MSDE staff told the boards that COMAR requires offering diploma endorsements and specified the department’s plan for phased implementation beginning in 2024‑25. The department described two diploma endorsements for graduating students: a college‑and‑career readiness (CCR) endorsement and a career & technical education (CTE) endorsement. For the 2024‑25 launch, MSDE will accept either interim/legacy criteria or the newly adopted CCR definition so eligible students are not excluded; in later phases (2025‑26 and beyond) CTE endorsements will require completion of two or more CTE classes plus an industry‑recognized credential or the high‑school level of a registered apprenticeship.

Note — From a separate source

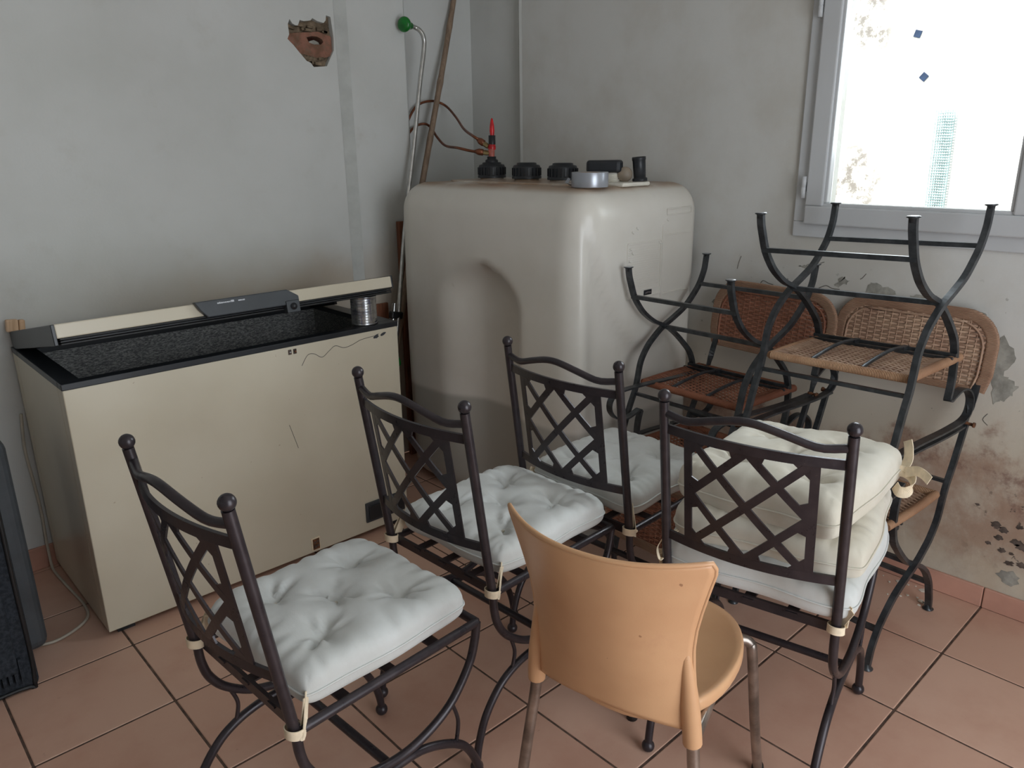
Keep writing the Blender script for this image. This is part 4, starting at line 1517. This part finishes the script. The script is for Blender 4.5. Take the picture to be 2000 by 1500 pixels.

MSDE said it examined models in other states (notably Mississippi and Texas), which showed the value of starting endorsement pathways early and building incentives (preferential postsecondary or employer access) so endorsements carry real value beyond a transcript notation. The department plans categories to group programs — STEM, business & industry, public services, arts & humanities and multidisciplinary studies — to help LEAs and employers interpret endorsements.
MSDE also described a certificate‑of‑program‑completion endorsement framework for the small population of students served on an alternate framework (roughly 0.7% of graduates). Those endorsements (postsecondary education, work readiness & employment, and community & citizenship) will be phased in with professional learning and an attainment rubric; by school year 2026‑27, transition‑age certificate students will be required to have at least one aligned observation shared with families before the annual IEP review. MSDE said the phased approach is intended to provide professional learning and operational readiness for practitioners and families.
Board members asked whether LEAs could opt out, how endorsements would be reflected on diplomas/transcripts (similar to a biliteracy seal), and how the state will define acceptable industry credentials and apprenticeships. MSDE said guidance and CTE committee work will finalize credential lists and apprenticeship definitions, with final committee votes planned in coming months; the department expects to circulate implementation guidance and continue stakeholder engagement.